- _EXERCISE DETAILS_:
Copy the lines of the data below exactly, starting at the first and stopping after the line that contains "small('shelf_sign', 'white square"; include no pictures.

- _RECORDED DATA_:

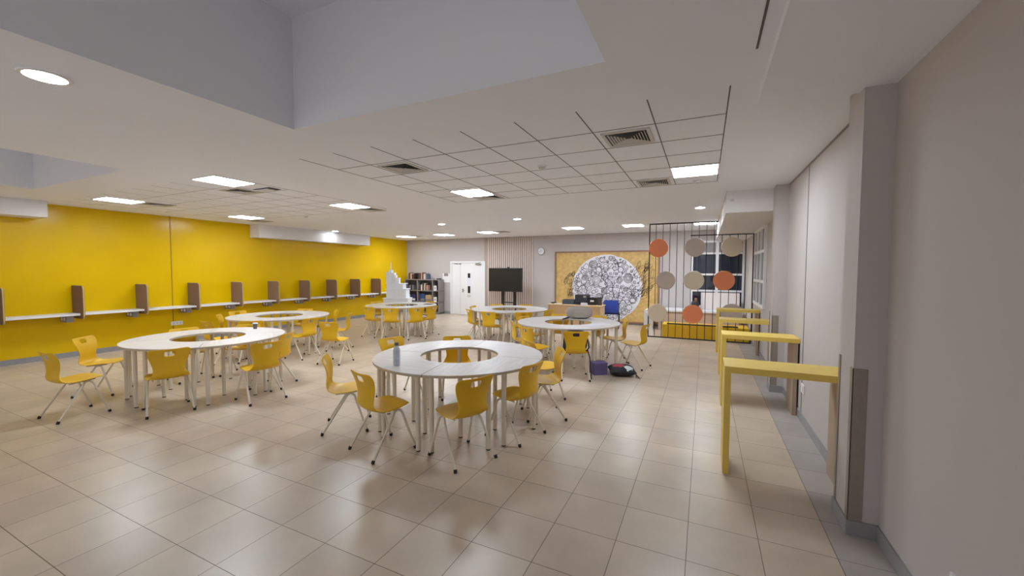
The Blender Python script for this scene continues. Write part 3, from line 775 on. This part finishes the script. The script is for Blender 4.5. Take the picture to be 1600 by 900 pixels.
for x0_, z_, zs_, seq in ((sx0+.18, 1.3755, 'on top of the left bay', (0, 2, 1, 0, 2, 6)), (sx0+.62, 1.3755, 'on top of the middle bay', (6, 2, 5, 7, 0, 3, 1, 4, 8)),
                     (sx0+.74, .931, 'on the second shelf, middle bay', (0, 3, 5, 4, 1, 6, 7)), (sx0+.2, .931, 'on the second shelf, left bay', (4, 4, 6, 4))):
    x = x0_
    for k, ci in enumerate(seq):
        w_ = rb.uniform(.034, .056); h_ = rb.uniform(.19, .29)
        book(x, z_, w_, h_, cols[ci], '%s book %s of the shelf unit, %s from left' % (cols[ci][0], zs_, ordinals[k]))
        x += w_+.006 + rb.choice((0, 0, .02))
small('leaning_folder', 'dark folder lying on top of the right bay of the grey shelf unit', 'folder', (sx0+1.42, sy0+.05, 1.3755), [('folder_body', B(0, .24, 0, .2, 0, .045), M_dgrey), ('folder_label', B(.05, .15, -.003, -.0005, .01, .035), M_paper)])
for x, z, wv, hv, m, l in ((sx0+.12, .4805, .12, .26, M_paper, 'pale box at the left end of the lower shelf'), (sx0+.27, .4805, .26, .28, mat('navy', srgb(38, 40, 92), .6), 'navy box with a white band on the lower left shelf'),
                       (sx0+.78, .4805, .22, .30, mat('royal_blue', srgb(44, 70, 128), .6), 'blue box on the lower middle shelf'), (sx0+1.03, .4805, .31, .27, mat('tan_box', srgb(180, 150, 112), .6), 'tan box on the lower middle shelf')):
    small('storage_box', l, 'box', (x, sy0+.03, z), [('box_body', B(0, wv, 0, .26, 0, hv, bev=.004), m), ('box_band', B(.01, wv-.01, -.003, -.0005, hv*.12, hv*.4), M_paper if 'navy' in l else (MATS['book_grey'] if 'book_grey' in MATS else M_grey))])
for z in (.98, .55):
    small('shelf_sign', 'white square sign on the right bay of the grey shelf unit, %s one' % ('upper' if z > .8 else 'lower'), 'sign', (sx0+1.47, sy0-.012, .931 if z > .8 else .481), [('sign_plate', B(0, .14, 0, .011, 0, .20), M_white), ('sign_symbol', B(.05, .09, -.003, -.0005, .06, .15), M_grey)], 'white signs on the shelf unit')

# ------------------------------------------------------------------ white stepped tower model
v = thing('tower_model', 'white foam-board skyscraper model with a mast beside the yellow wall', 'model', (-9.24, 9.86, 0), math.radians(24))
def TB(x0, x1, y0, y1, z0, z1): return B((x0+9.27)*.80, (x1+9.27)*.80, y0*.8, y1*.8, z0, z1)
bm = bmesh.new()
for x in (.04, .38, .70):
    for y in (.03, .38): box(bm, x-.02, x+.03, y, y+.05, 0, .66)
obj('model_stand', bm, M_card, v)
obj('base_tier', TB(-9.27, -8.29, 0, .6, .66, .83), M_card, v)
obj('base_ledge', TB(-9.30, -8.27, -.03, .63, .831, .85), M_card, v)
obj('lower_tier', TB(-9.16, -8.37, .04, .56, .851, 1.13), M_card, v)
obj('lower_ledge', TB(-9.18, -8.34, .02, .58, 1.131, 1.15), M_card, v)
obj('middle_tier', TB(-9.16, -8.50, .07, .52, 1.151, 1.30), M_card, v)
obj('middle_ledge', TB(-9.18, -8.42, .05, .54, 1.301, 1.32), M_card, v)
bm = bmesh.new()
for x in (-9.0, -8.83, -8.66, -8.5): box(bm, (x+9.27)*.8-.006, (x+9.27)*.8+.006, .016, .0315, .851, 1.13)
obj('facade_fins', bm, M_white, v)
for x0, x1, y0, y1, z1 in ((-9.19, -9.06, .10, .3, 1.69), (-9.055, -8.95, .05, .30, 1.75), (-8.945, -8.84, .08, .30, 1.66), (-8.835, -8.79, .10, .30, 1.58), (-8.785, -8.66, .09, .28, 1.50)):
    obj('tower_block', TB(x0, x1, y0, y1, 1.321, z1), M_card, v)
bm = bmesh.new(); tube(bm, [(.215, .14, 1.75), (.215, .14, 2.0)], [.017, .008], 8); obj('mast', bm, M_card, v)
small('tablet', 'flat black tablet lying on the far ring table by the tower model', 'tablet', (-7.27, 9.36, TZ), [('tablet_body', B(0, .24, 0, .17, 0, .010, bev=.003), M_black), ('tablet_glass', B(.01, .23, .01, .16, .0102, .012), M_screen)])

# ------------------------------------------------------------------ table-top and floor things
v = thing('water_bottle', 'grey-blue metal water bottle on the foreground ring table', 'bottle', (-2.86, 3.235, TZ))
bm = bmesh.new(); lathe(bm, [(.030, 0), (.034, .006), (.035, .02), (.0345, .06), (.035, .15), (.033, .17), (.026, .188), (.019, .20), (.019, .205)], 28)
obj('bottle_body', bm, mat('blue_grey_bottle', srgb(196, 204, 216), .4, noise=.12, nscale=30), v, True)
bm = bmesh.new(); lathe(bm, [(.021, .206), (.021, .232), (.017, .238)], 20); obj('bottle_cap', bm, mat('bottle_cap_grey', srgb(100, 96, 98), .4, metal=.3), v, True)
v = thing('paper_cup', 'small dark paper cup with a white lid on the left front ring table', 'cup', (-6.72, 4.20, TZ))
bm = bmesh.new(); lathe(bm, [(.026, 0), (.036, .085)], 20); obj('cup_body', bm, mat('cup_dark', srgb(84, 84, 92), .5), v, True)
bm = bmesh.new(); lathe(bm, [(.039, .0855), (.039, .093), (.033, .10)], 20); obj('cup_lid', bm, M_white, v, True)
v = thing('grey_pouch', 'rounded grey fabric bag lying on a ring table near the papers', 'bag', (-2.32, 8.10, TZ), math.radians(20))
bm = bmesh.new(); blob(bm, (0, 0, .125), (.27, .13, .125), .66); obj('pouch_body', bm, M_gbag, v, True)
bm = bmesh.new(); blob(bm, (.03, -.115, .09), (.16, .03, .07), .6); obj('front_pocket', bm, M_gbag, v, True)
bm = bmesh.new(); tube(bm, [(-.17, -.05, .19), (-.05, -.09, .225), (.1, -.08, .222), (.2, -.03, .185)], .006, 6); obj('zip', bm, M_grey, v, True)
bm = bmesh.new(); tube(bm, [(-.23, -.08, .03), (-.30, -.14, .012), (-.34, -.22, .012), (-.29, -.24, .02), (-.24, -.16, .02), (-.2, -.10, .03)], .010, 6); obj('strap_loop', bm, M_black, v, True)
for x, y, a, l in ((-1.83, 7.14, 20, 'white sheet of paper nearest the rim on the ring table with the grey bag'), (-1.72, 7.45, 55, 'white sheet of paper farther from the rim on the ring table with the grey bag')):
    tag(obj('paper_sheet', B(-.15, .15, -.105, .105, 0, .002), M_paper, None, False, (x, y, TZ), math.radians(a)), l, 'paper', 'loose sheets on the ring table')
v = thing('backpack', 'black backpack hanging inside a yellow chair with a strap down its leg', 'backpack', (-1.89, 6.35, 0), math.radians(23))
bm = bmesh.new(); blob(bm, (0, -.095, .63), (.19, .075, .175), .55); obj('backpack_body', bm, M_black, v, True)
bm = bmesh.new(); blob(bm, (0, -.005, .58), (.14, .03, .10), .6); obj('backpack_pocket', bm, M_dgrey, v, True)
for sx in (-1, 1):
    bm = bmesh.new(); tube(bm, [(sx*.12, -.12, .78), (sx*.185, -.17, .66), (sx*.20, -.235, .55), (sx*.17, -.24, .50), (sx*.16, -.15, .48)], .011, 6); obj('shoulder_strap', bm, M_black, v, True)
bm = bmesh.new(); tube(bm, [(.19, -.13, .50), (.235, -.10, .36), (.243, -.165, .18), (.247, -.225, .04)], .009, 6); obj('hanging_strap', bm, M_black, v, True)
v = thing('purple_box', 'small purple box on the floor beside the dark cushion', 'box', (-1.60, 6.80, 0), math.radians(35))
obj('box_body', B(-.12, .12, -.11, .11, 0, .185, bev=.008), M_purple, v)
obj('box_lid', B(-.124, .124, -.114, .114, .186, .205, bev=.004), M_purple, v)
def cushion_mat():
    m = bpy.data.materials.new('dark_printed_fabric'); m.use_nodes = True; nt = m.node_tree; b = nt.nodes['Principled BSDF']; N = nt.nodes.new; L = nt.links.new
    tc = N('ShaderNodeTexCoord'); col = None
    prev = srgb(40, 40, 48)
    cur = None
    for (cx_, cy_, r_, c_) in ((-.05, -.02, .10, srgb(170, 60, 76)), (.10, -.12, .075, srgb(205, 210, 212))):
        d = N('ShaderNodeVectorMath'); d.operation = 'DISTANCE'; d.inputs[1].default_value = (cx_, cy_, .14); L(tc.outputs['Object'], d.inputs[0])
        ns = N('ShaderNodeTexNoise'); ns.inputs['Scale'].default_value = 18; L(tc.outputs['Object'], ns.inputs['Vector'])
        ad = N('ShaderNodeMath'); ad.operation = 'MULTIPLY_ADD'; ad.inputs[1].default_value = .08; L(ns.outputs['Fac'], ad.inputs[0]); L(d.outputs['Value'], ad.inputs[2])
        lt = N('ShaderNodeMath'); lt.operation = 'LESS_THAN'; lt.inputs[1].default_value = r_+.04; L(ad.outputs[0], lt.inputs[0])
        mx = N('ShaderNodeMix'); mx.data_type = 'RGBA'; L(lt.outputs[0], mx.inputs[0]); mx.inputs[7].default_value = c_
        if cur is None: mx.inputs[6].default_value = prev
        else: L(cur, mx.inputs[6])
        cur = mx.outputs[2]
    L(cur, b.inputs['Base Color']); b.inputs['Roughness'].default_value = .85
    return m
v = thing('floor_cushion', 'dark scatter cushion with red and white print on the floor', 'cushion', (-1.23, 6.90, 0), math.radians(18))
b2 = bmesh.new(); n = 20; gr = {}
for s_ in (1, -1):
    for i in range(n+1):
        for j in range(n+1):
            u, w_ = -1+2*i/n, -1+2*j/n
            hgt = .085*((1-abs(u)**2.6)*(1-abs(w_)**2.6))**.5
            k = 1-.10*(1-abs(u*w_))*max(abs(u), abs(w_))**3
            if s_ == -1 and (i in (0, n) or j in (0, n)): gr[(s_, i, j)] = gr[(1, i, j)]; continue
            gr[(s_, i, j)] = b2.verts.new((u*.22*k, w_*.22*k, .085+s_*hgt))
for s_ in (1, -1):
    for i in range(n):
        for j in range(n):
            f = [gr[(s_, i, j)], gr[(s_, i+1, j)], gr[(s_, i+1, j+1)], gr[(s_, i, j+1)]]
            b2.faces.new(f if s_ == 1 else f[::-1])
obj('cushion_cover', b2, cushion_mat(), v, True)
bm = bmesh.new()
for k in range(5): tube(bm, [(.19, -.20, .085), (.20+.01*k, -.215-.006*k, .03), (.20+.016*k, -.22, .004)], .004, 5)
obj('tassel', bm, mat('tassel_brown', srgb(84, 66, 56), .8), v)
bpy.context.view_layer.update()
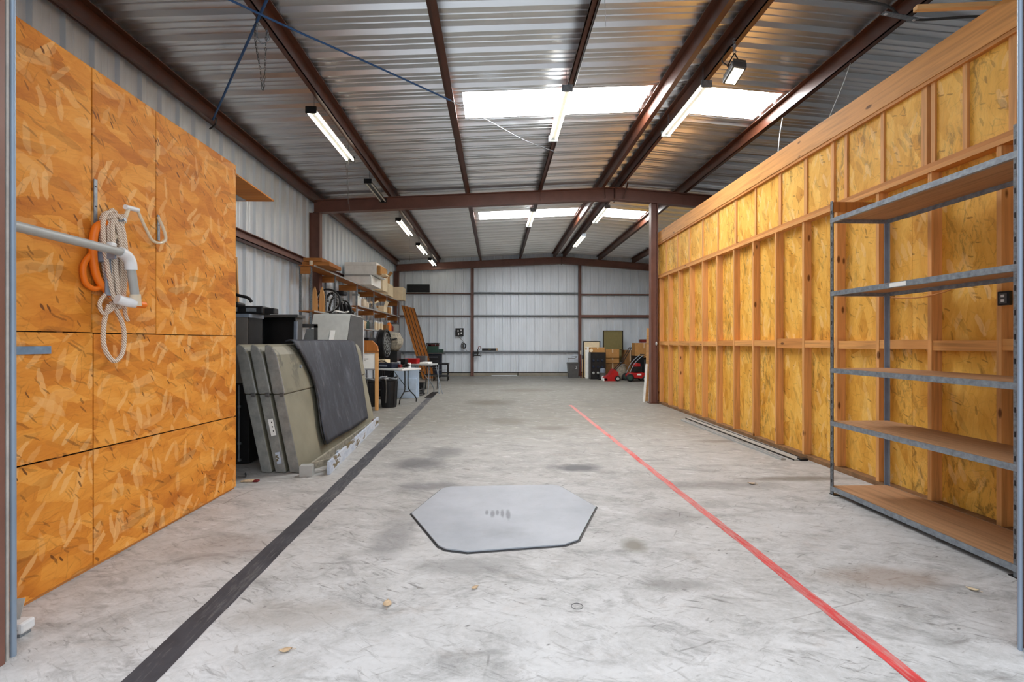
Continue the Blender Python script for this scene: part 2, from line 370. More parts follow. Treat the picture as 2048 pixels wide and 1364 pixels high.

- _SOLUTION_:
The Blender Python script for this scene continues. Write part 3, from line 775 on. This part finishes the script. The script is for Blender 4.5. Take the picture to be 1600 by 900 pixels.
for x0_, z_, zs_, seq in ((sx0+.18, 1.3755, 'on top of the left bay', (0, 2, 1, 0, 2, 6)), (sx0+.62, 1.3755, 'on top of the middle bay', (6, 2, 5, 7, 0, 3, 1, 4, 8)),
                     (sx0+.74, .931, 'on the second shelf, middle bay', (0, 3, 5, 4, 1, 6, 7)), (sx0+.2, .931, 'on the second shelf, left bay', (4, 4, 6, 4))):
    x = x0_
    for k, ci in enumerate(seq):
        w_ = rb.uniform(.034, .056); h_ = rb.uniform(.19, .29)
        book(x, z_, w_, h_, cols[ci], '%s book %s of the shelf unit, %s from left' % (cols[ci][0], zs_, ordinals[k]))
        x += w_+.006 + rb.choice((0, 0, .02))
small('leaning_folder', 'dark folder lying on top of the right bay of the grey shelf unit', 'folder', (sx0+1.42, sy0+.05, 1.3755), [('folder_body', B(0, .24, 0, .2, 0, .045), M_dgrey), ('folder_label', B(.05, .15, -.003, -.0005, .01, .035), M_paper)])
for x, z, wv, hv, m, l in ((sx0+.12, .4805, .12, .26, M_paper, 'pale box at the left end of the lower shelf'), (sx0+.27, .4805, .26, .28, mat('navy', srgb(38, 40, 92), .6), 'navy box with a white band on the lower left shelf'),
                       (sx0+.78, .4805, .22, .30, mat('royal_blue', srgb(44, 70, 128), .6), 'blue box on the lower middle shelf'), (sx0+1.03, .4805, .31, .27, mat('tan_box', srgb(180, 150, 112), .6), 'tan box on the lower middle shelf')):
    small('storage_box', l, 'box', (x, sy0+.03, z), [('box_body', B(0, wv, 0, .26, 0, hv, bev=.004), m), ('box_band', B(.01, wv-.01, -.003, -.0005, hv*.12, hv*.4), M_paper if 'navy' in l else (MATS['book_grey'] if 'book_grey' in MATS else M_grey))])
for z in (.98, .55):
    small('shelf_sign', 'white square sign on the right bay of the grey shelf unit, %s one' % ('upper' if z > .8 else 'lower'), 'sign', (sx0+1.47, sy0-.012, .931 if z > .8 else .481), [('sign_plate', B(0, .14, 0, .011, 0, .20), M_white), ('sign_symbol', B(.05, .09, -.003, -.0005, .06, .15), M_grey)], 'white signs on the shelf unit')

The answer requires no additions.